A groundbreaking innovation in concrete technology could transform buildings into carbon-absorbing structures, potentially revolutionizing the construction industry. Recently, researchers from Temple University, led by Assistant Professor Mehdi Khanzadeh, introduced a novel method for producing carbonatable concrete—a more sustainable alternative to traditional concrete. The study, published in ACS Sustainable Chemistry & Engineering, highlights how this new material could turn urban infrastructure into a tool for carbon capture and storage (CCS).
How It Works
Unlike conventional concrete, which passively absorbs carbon dioxide (CO₂) over decades, this advanced formulation accelerates the process through a unique internal-external CO₂ curing method. More specifically, the key lies in specialized mineral additives that enhance the reaction between CO₂ and cement. As a result, harmful emissions are converted into stable calcium carbonate compounds within the concrete’s structure.

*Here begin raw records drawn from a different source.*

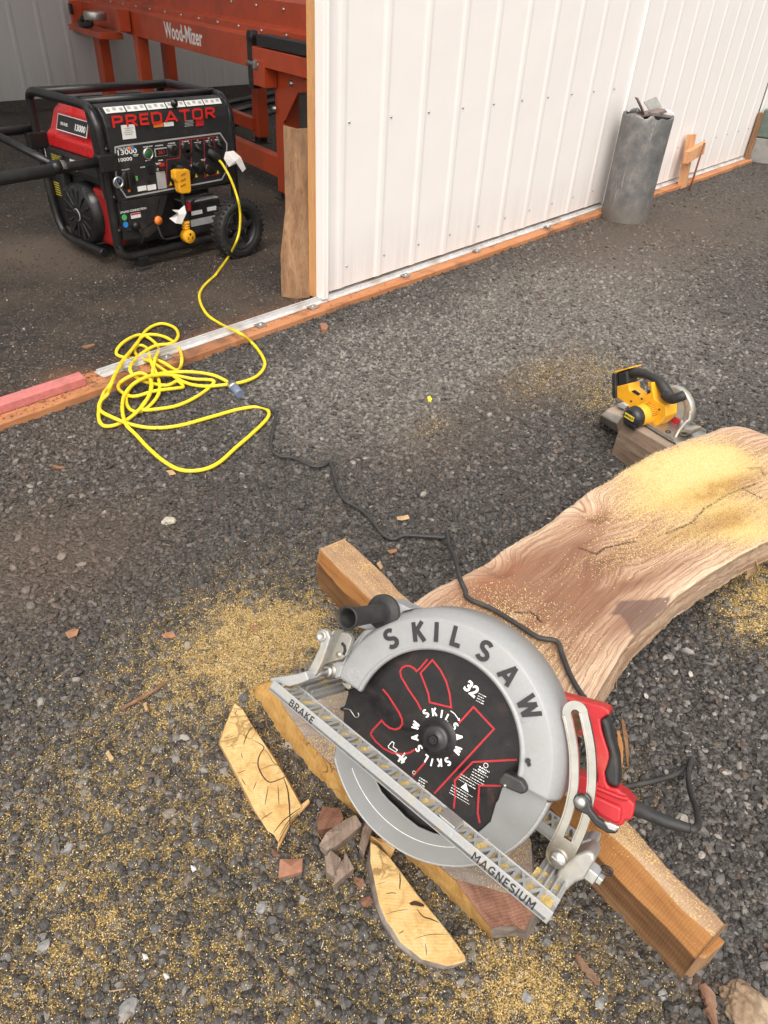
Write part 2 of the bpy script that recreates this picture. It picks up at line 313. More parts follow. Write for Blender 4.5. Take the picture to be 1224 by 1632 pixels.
def slot_black():
    m, N, L, B = nt('blade_black'); tc = N.new('ShaderNodeTexCoord').outputs['Object']
    n1 = nz(N, L, tc, 12, 6, .7, 2); n2 = nz(N, L, tc, 70, 4, .7, 1)
    r = ramp(N, [(.4, (.007, .006, .007)), (.58, (.016, .013, .013)), (.72, (.07, .026, .022))]); L.new(n1, r.inputs[0])
    col = mixc(N, L, mth(N, L, 'MULTIPLY', mth(N, L, 'GREATER_THAN', n2, .7), .5), r.outputs[0], (.12, .09, .07))
    L.new(col, B.inputs['Base Color']); rr = ramp(N, [(.3, (.24,)*3), (.7, (.5,)*3)]); L.new(n1, rr.inputs[0]); L.new(rr.outputs[0], B.inputs['Roughness']); B.inputs['Specular IOR Level'].default_value = .4
    MATS['blade_black'] = m
slot_black()
def siding(name, c, dirtc, grimeh=.35):
    m, N, L, B = nt(name); g_ = N.new('ShaderNodeNewGeometry').outputs['Position']; sp = N.new('ShaderNodeSeparateXYZ'); L.new(g_, sp.inputs[0])
    st = N.new('ShaderNodeMapping'); st.inputs['Scale'].default_value = (24, 24, 1.1); L.new(g_, st.inputs[0])
    a = nz(N, L, g_, 1.3, 3); b = nz(N, L, st.outputs[0], 1.0, 5, .65); d = nz(N, L, g_, 190, 2)
    col = mixc(N, L, a, tuple(x*.95 for x in c), c)
    low = N.new('ShaderNodeMapRange'); L.new(sp.outputs['Z'], low.inputs[0]); low.inputs[1].default_value = .0; low.inputs[2].default_value = grimeh; low.inputs[3].default_value = .5; low.inputs[4].default_value = 0.0
    k = mth(N, L, 'MULTIPLY', low.outputs[0], mth(N, L, 'SUBTRACT', mth(N, L, 'MULTIPLY', b, 1.9), .45, clamp=True)); col = mixc(N, L, k, col, dirtc)
    sk = mth(N, L, 'MULTIPLY', mth(N, L, 'SUBTRACT', b, .6, clamp=True), .5); col = mixc(N, L, sk, col, tuple(x*.7 for x in c))
    dk = mth(N, L, 'MULTIPLY', mth(N, L, 'MULTIPLY', mth(N, L, 'GREATER_THAN', d, .74), low.outputs[0]), 1.1, clamp=True); col = mixc(N, L, dk, col, (.12, .09, .08))
    L.new(col, B.inputs['Base Color']); B.inputs['Roughness'].default_value = .42; bump(N, L, B, nz(N, L, g_, 2.4, 2), .25, .02); MATS[name] = m; return m
siding('white_siding', (.84, .80, .78), (.40, .33, .29)); siding('grey_siding', (.50, .50, .505), (.18, .16, .15), .5)
wood('board_orange', (.34, .13, .055), (.44, .19, .085), (.46, .22, .11), 'X', .8, grime=(.09, .05, .035), gr=.85, dust=.15)
wood('jamb_wood', (.50, .24, .09), (.60, .31, .13), (.66, .38, .18), 'Z', 1, gr=.2)
wood('plank_wood', (.13, .068, .038), (.24, .135, .072), (.36, .22, .125), 'Z', .8, gr=.6, ring=.9)
wood('stake_wood', (.48, .22, .10), (.58, .30, .15), (.64, .37, .2), 'Z', 1, gr=.2)

# ---------------------------------------------------------------- fields: sawdust and gravel tone over the yard (world metres)
def G2(px, py): p = g(px, py); return (p.x, p.y)
DUST = [  # centre pixel in the photo -> ground point, radius x, radius y (m), amount
    (G2(445, 1025), .12, .105, 1.15), (G2(350, 1000), .15, .12, .58), (G2(500, 985), .09, .07, .6), (G2(310, 1080), .17, .14, .42), (G2(400, 1080), .09, .09, .40),
    (G2(240, 1250), .34, .34, .20), (G2(300, 1430), .32, .30, .22), (G2(80, 1480), .25, .28, .20), (G2(560, 1580), .30, .20, .20), (G2(150, 1475), .04, .03, .30), (G2(190, 1435), .03, .02, .26), (G2(90, 1560), .07, .05, .18), (G2(810, 1590), .09, .06, .62), (G2(850, 1640), .12, .08, .5), (G2(900, 1530), .12, .1, .16), (G2(740, 1560), .12, .07, .22),
    (G2(1218, 960), .13, .09, .75), (G2(1205, 900), .09, .07, .5), (G2(1180, 1000), .1, .1, .2), (G2(890, 595), .26, .11, .16), (G2(965, 640), .13, .08, .28), (G2(970, 600), .15, .09, .16), (G2(685, 680), .10, .06, .12), (G2(500, 1170), .12, .12, .26), (G2(985, 1250), .06, .06, .3), (G2(1000, 1600), .1, .1, .14), (G2(450, 900), .2, .12, .12), (G2(690, 1500), .1, .1, .2)]
def dust(x, y):
    x = np.asarray(x, float); y = np.asarray(y, float); d = np.zeros_like(x)
    for (c, rx, ry, a) in DUST:
        q = ((x-c[0])/rx)**2+((y-c[1])/ry)**2; d = d+a*np.exp(-q*.9)
    n = fbm(x*9, y*9, 5, 4); n2 = fbm(x*45, y*45, 9, 3); return np.clip(d*(.45+1.05*n)*(.35+1.3*n2), 0, 1.2)
LIGHT = [(G2(590, 590), .42, .30, 1.1), (G2(700, 560), .8, .4, .5), (G2(830, 500), .9, .35, 1.2), (G2(1000, 430), .8, .4, .6), (G2(650, 640), .45, .25, .6), (G2(1100, 560), .5, .35, .7), (G2(470, 640), .2, .3, .5), (G2(980, 520), .7, .3, .6)]
BROWN = [(G2(60, 880), .35, .25, .8), (G2(100, 700), .3, .2, .4), (G2(860, 600), .3, .15, .6), (G2(1150, 350), 1.5, .6, .5), (G2(700, 700), .3, .2, .4), (G2(1000, 380), 1.2, .5, .5)]
def blobs(B_, x, y, s):
    d = np.zeros_like(x)
    for (c, rx, ry, a) in B_: d = d+a*np.exp(-(((x-c[0])/rx)**2+((y-c[1])/ry)**2))
    return np.clip(d*(.4+1.2*fbm(x*4, y*4, s, 4)), 0, 1)

# ---------------------------------------------------------------- ground sheets
def ground_mat(name, barn=False):
    m, N, L, B = nt(name); p = N.new('ShaderNodeNewGeometry').outputs['Position']
    def att(n): a = N.new('ShaderNodeAttribute'); a.attribute_name = n; return a.outputs['Fac']
    wob = N.new('ShaderNodeTexNoise'); wob.inputs['Scale'].default_value = 70; L.new(p, wob.inputs['Vector']); sc = N.new('ShaderNodeVectorMath'); sc.operation = 'SCALE'; sc.inputs['Scale'].default_value = .012; L.new(wob.outputs['Color'], sc.inputs[0])
    ad = N.new('ShaderNodeVectorMath'); ad.operation = 'ADD'; L.new(p, ad.inputs[0]); L.new(sc.outputs[0], ad.inputs[1])
    def vor(s):
        v = N.new('ShaderNodeTexVoronoi'); v.inputs['Scale'].default_value = s; v.inputs['Randomness'].default_value = 1; L.new(ad.outputs[0], v.inputs['Vector']); return v
    v1 = vor(85 if not barn else 110); v2 = vor(170 if not barn else 210); v3 = vor(34)
    c1 = N.new('ShaderNodeSeparateColor'); L.new(v1.outputs['Color'], c1.inputs[0]); c2 = N.new('ShaderNodeSeparateColor'); L.new(v2.outputs['Color'], c2.inputs[0])
    if barn:
        r = ramp(N, [(0, (.016, .013, .011)), (.55, (.028, .023, .020)), (.9, (.05, .042, .036)), (.985, (.24, .2, .17))]); r2 = ramp(N, [(0, (.018, .014, .012)), (.7, (.034, .028, .024)), (.97, (.14, .12, .10))])
    else:
        r = ramp(N, [(0, (.018, .0155, .014)), (.5, (.044, .038, .034)), (.82, (.085, .076, .068)), (.96, (.16, .145, .13)), (1, (.28, .25, .22))]); r2 = ramp(N, [(0, (.022, .019, .016)), (.6, (.052, .045, .039)), (.95, (.13, .115, .10))])
    L.new(c1.outputs[0], r.inputs[0]); L.new(c2.outputs[0], r2.inputs[0])
    sel = nz(N, L, p, 22, 3); selr = ramp(N, [(.42, (0, 0, 0)), (.58, (1, 1, 1))]); L.new(sel, selr.inputs[0])
    col = mixc(N, L, selr.outputs[0], r.outputs[0], r2.outputs[0])
    big = nz(N, L, p, 1.6, 5, .6)
    fine = nz(N, L, p, 240, 2, .6)
    if barn:
        col = mixc(N, L, mth(N, L, 'MULTIPLY', ramp_f(N, L, big, .48, .68), .65), col, (.082, .060, .043))
        tan = att('light'); col = mixc(N, L, mth(N, L, 'MULTIPLY', tan, .8), col, (.13, .10, .078)); red = att('dust')
        col = mixc(N, L, mth(N, L, 'MULTIPLY', red, ramp_f(N, L, fine, .4, .6), clamp=True), col, (.24, .10, .045))
    else:
        l_ = att('light'); fl = mth(N, L, 'MULTIPLY', l_, ramp_f(N, L, nz(N, L, p, 55, 4, .7), .35, .65)); col = mixc(N, L, mth(N, L, 'MULTIPLY', fl, .95), col, (.20, .182, .162))
        bw = att('brown'); col = mixc(N, L, mth(N, L, 'MULTIPLY', bw, .7), col, (.095, .070, .050))
        du = att('dust'); col = mixc(N, L, mth(N, L, 'MULTIPLY', du, 2.2, clamp=True), col, (.095, .072, .038)); dk = mth(N, L, 'MULTIPLY', mth(N, L, 'POWER', du, 1.5), ramp_f(N, L, fine, .42, .62)); dcol = ramp(N, [(.3, (.26, .16, .05)), (.55, (.52, .35, .12)), (.8, (.64, .48, .21))]); L.new(nz(N, L, p, 320, 2), dcol.inputs[0])
        col = mixc(N, L, mth(N, L, 'MULTIPLY', dk, 1.5, clamp=True), col, dcol.outputs[0])
    L.new(col, B.inputs['Base Color']); B.inputs['Roughness'].default_value = .72; B.inputs['Specular IOR Level'].default_value = .35
    h1 = mth(N, L, 'SUBTRACT', 1.0, v1.outputs['Distance']); h2 = mth(N, L, 'MULTIPLY', mth(N, L, 'SUBTRACT', 1.0, v2.outputs['Distance']), .5)
    h = mth(N, L, 'ADD', mth(N, L, 'ADD', h1, h2), mth(N, L, 'MULTIPLY', fine, .4)); bump(N, L, B, h, .5 if barn else .85, .006 if barn else .009); MATS[name] = m; return m
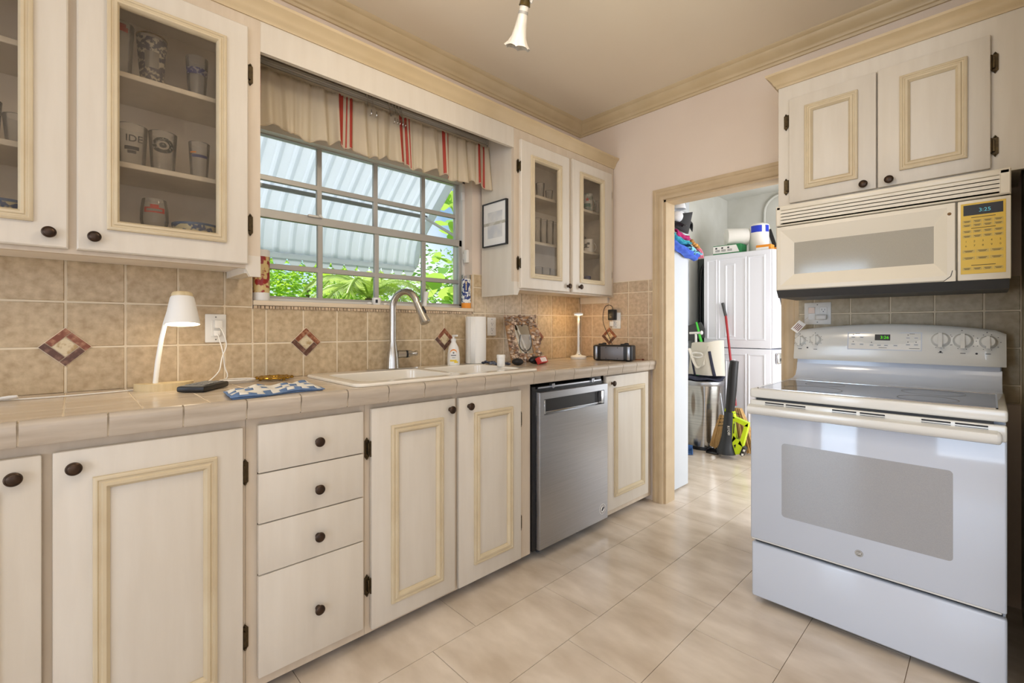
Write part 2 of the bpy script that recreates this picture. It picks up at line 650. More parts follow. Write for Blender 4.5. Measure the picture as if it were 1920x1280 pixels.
def crown_back(name, x0, x1, m):
    secs = [[(x0 + d, YB - d, ZC + h) for d, h in CP], [(x1, YB - d, ZC + h) for d, h in CP]]
    return struct(MB().sweep(None, secs).build(name, m))


crown_left('trim_1', -3.0, YB, M['crown'])
crown_back('trim_2', XW, 3.4, M['crown'])
# one long cornice along the tops of the upper cabinets and the board over the window
K = [(0, 0), (.006, 0), (.010, .012), (.018, .018), (.022, .030), (.034, .046), (.046, .056), (.048, .066), (0, .066)]
ZK = 2.341
secs = [[(XUF + d, -3.0, ZK + h) for d, h in K], [(XUF + d, 2.868, ZK + h) for d, h in K]]
struct(MB().sweep(None, secs).build('trim_3', M['crown']))
struct(MB().box(XUF - .02, XUF, .5165, 1.8505, 2.226, 2.399).build('trim_4', M['cab']))
struct(MB().box(XW, XUF - .0205, .5165, 1.8505, 2.385, 2.398).build('trim_5', M['cab']))

# ------------------------------------------------------------------ door casing
CS = [(0, 0), (0, .014), (.012, .018), (.020, .018), (.024, .014), (.038, .014), (.046, .020), (.058, .022), (.070, .016), (.076, .008), (.076, 0)]
F = FB(YB)
c = MB()
def casing_seg(mb, outer, inner):
    # three mitred legs: left, head, right; profile w from outer edge (0) to the opening (.076)
    W = .076
    def P(w_, d):
        x0, x1, zt = DX0 - (W - w_), DX1 + (W - w_), DZ + (W - w_)
        return [(x0, 0, d), (x0, zt, d), (x1, zt, d), (x1, 0, d)]
    loops = [P(w_, d) for w_, d in CS]
    n = len(CS)
    vs = [F(*p) for l in loops for p in l]
    fs = []
    for k in range(n):
        k2 = (k + 1) % n
        for i in range(3):
            fs.append((4 * k + i, 4 * k + i + 1, 4 * k2 + i + 1, 4 * k2 + i))
    fs.append(tuple(4 * k for k in range(n)))
    fs.append(tuple(4 * k + 3 for k in range(n)))
    mb.add(vs, fs)
casing_seg(c, 0, 0)
cas = struct(c.build('trim_6', M['casing']))
j = MB()
j.box(DX0 - .001, DX0 + .014, YB, YB + .12, 0, DZ)
j.box(DX1 - .014, DX1 + .001, YB, YB + .12, 0, DZ)
j.box(DX0, DX1, YB, YB + .12, DZ - .014, DZ + .001)
j.build('jamb', M['casing'], cas)
# folded laundry door leaf with its hinge cut-outs
dr = struct(MB().box(-1.607, -1.575, 3.0, 3.345, .012, 2.06, .003).build('door_1', M['doorwhite']))
for z in (.26, .965, 1.335):
    h = MB()
    for dz in (-.018, .018):
        h.box(-1.577, -1.571, 2.999, 3.012, z + dz - .011, z + dz + .011, .002)
    h.build('hinge', M['mgray'], dr)

# ------------------------------------------------------------------ wall tiles
def tiles(F, a0, a1, rows, org, pitch, holes=(), th=.013, gap=.0034, mb=None):
    mb = mb or MB()
    k0 = int(math.floor((a0 - org) / pitch)) - 1
    k1 = int(math.ceil((a1 - org) / pitch)) + 1
    for z0, z1 in rows:
        for k in range(k0, k1):
            p, q = max(a0, org + k * pitch), min(a1, org + (k + 1) * pitch)
            if q - p < .012:
                continue
            if any(h[0] - .004 < (p + q) / 2 < h[1] + .004 and h[2] - .004 < (z0 + z1) / 2 < h[3] + .004 for h in holes):
                continue
            fbox(F, p + gap, q - gap, z0 + gap, z1 - gap, 0, th, .0018, 1, mb)
    return mb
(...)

This innovation not only strengthens the material but also extends its lifespan, making it a sustainable and durable alternative to traditional construction materials.
Why This Matters
To put things into perspective, the cement industry is responsible for about 8% of global CO₂ emissions. Therefore, any breakthrough that helps reduce this footprint is a major step toward sustainability. With this new carbonatable concrete, buildings can act as carbon sinks, actively reducing atmospheric CO₂ instead of contributing to its rise.
The Game-Changing Internal-External CO₂ Curing Process
In order to maximize CO₂ absorption, Professor Khanzadeh’s team developed an internal-external CO₂ curing technique. This method allows the carbonation reaction to penetrate deeper into the concrete, significantly increasing both strength and durability. Initial tests have shown an 80–100% improvement in mechanical performance compared to existing carbonatable concrete methods. Consequently, this breakthrough could pave the way for stronger, more resilient structures, including beams and columns in large buildings.
As the world searches for innovative ways to fight climate change, solutions like this carbon-sucking concrete could be a game-changer. If this breakthrough becomes the new standard, future cities won’t just house people—they’ll help heal the planet.